L’essor des armes létales autonomes au début des années 2000 a provoqué des réactions politiques : depuis 2013, des États et des organisations non gouvernementales ont engagé des discussions dans le cadre de la Convention sur les armes conventionnelles, une instance des Nations-unies située à Genève. Une campagne a par ailleurs été lancée par des organisations non gouvernementales et notamment Human Watch International, Stop Killer Robots. Mais en 2021 force est de constater que les efforts n’ont pas abouti. La course aux armements qui s’est engagée rend très peu probable une interdiction pure et simple. Face à un « laissez-faire » de facto, la question s’est donc déplacée vers une réglementation internationale.
Les arguments en faveur d’une interdiction
Le premier argument mis en avant par la campagne Stop Killer Robots est la déshumanisation : les machines ne nous voient pas comme des personnes, mais comme des lignes de code. Le second argument est celui des biais algorithmiques : la reconnaissance faciale utilisée dans certains systèmes d’armes automatiques favorise les visages pâles aux traits marqués, reproduisant ainsi des discriminations institutionnelles envers les femmes et les personnes de couleur. Le troisième argument est celui de la différence entre une décision humaine et une décision informatique : les machines ne comprennent pas la complexité d’un contexte et les conséquences de leurs actions peuvent miner l’ordre juridique et social.

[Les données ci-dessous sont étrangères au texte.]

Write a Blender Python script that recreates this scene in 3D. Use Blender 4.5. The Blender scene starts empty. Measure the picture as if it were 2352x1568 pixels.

Les machines ne comprennent pas la complexité et les conséquences de leurs actions… les humains doivent en conserver le contrôle.
C’est pourquoi les humains doivent en conserver le contrôle. D’autres éléments vont dans ce sens, comme la question de la responsabilité juridique, ou l’abaissement du seuil de déclenchement d’un conflit. Une guerre de drones s’apparente à un jeu vidéo, menant à la déresponsabilisation des belligérants. Le dernier argument est la course aux armements. Or celle-ci a commencé et c’est précisément elle qui explique l’échec de la campagne pour interdire les systèmes d’armes autonomes.
L’échec des discussions entre États
Parallèlement à la campagne des ONG activistes, un certain nombre d’États ont poussé pour une sévère limitation, et une trentaine se sont prononcés en faveur d’une interdiction complète. Le secrétaire général de l’ONU s’est exprimé à plusieurs reprises sur le sujet, en termes vigoureux1 « les machines qui ont le pouvoir et la discrétion de tuer sans intervention humaine sont politiquement inacceptables, moralement répugnantes et devraient être interdites par le droit international ». Mais la diffusion rapide de ces systèmes d’armes (produits par un nombre grandissant de pays dont certains en font le commerce) a pris de vitesse ces discussions.
L’une des raisons de cet échec est que les pays plaidant pour une interdiction pure et simple ont peu de poids sur la scène internationale, tandis que les principaux pays producteurs et utilisateurs sont des poids lourds : États-Unis, Chine et Russie sont des membres permanents du Conseil de sécurité. La perspective d’un traité a été rejetée formellement en 2019. Les États-Unis et la Russie formaient le noyau dur des opposants. La Chine, moins revendicatrice, est sur la même ligne. Le Royaume-Uni et la France, qui sont les deux autres membres permanents du Conseil, ont longtemps penché pour une interdiction mais n’en ont pas moins pris le virage industriel de la fabrication de ces systèmes d’armes.
La culture politique de ces puissances n’est pas de se laisser entraver, mais bien davantage – comme on le voit dans le domaine nucléaire – de limiter l’accès à un club de pays. Or les technologies impliquées dans les armes létales autonomes sont développées en grande partie dans le monde civil et vont se généraliser. Dans ces conditions, les grands États misent sur leur avance technologique pour ne pas être pris au dépourvu.
La tentative d’interdire s’est donc muée en une tentative de réglementer. Les questions posées deviennent plus techniques : une définition précise de l’autonomie, de la responsabilité juridique. Le discours de Human Watch International, par exemple, s’est infléchi : tout en continuant à plaider pour une interdiction, l’ONG exige « le maintien d’un contrôle humain significatif sur les systèmes d’armes et le recours à la force ». Une réglementation s’appuierait sur les principes du droit international : l’obligation de distinguer entre civils et combattants, la proportionnalité des moyens et des fins, et la nécessité militaire du recours à la force. Mais convertir ces principes parfois abstraits en solutions techniques n’a rien d’évident ; d’où l’idée désormais centrale, dans les discussions, de maintenir une forme de contrôle humain. La tendance technologique allant vers une autonomie croissante avec un rôle accru de l’IA, c’est entre ces deux pôles (contrôle humain – décision par l’AI) que se joue l’avenir des armes autonomes.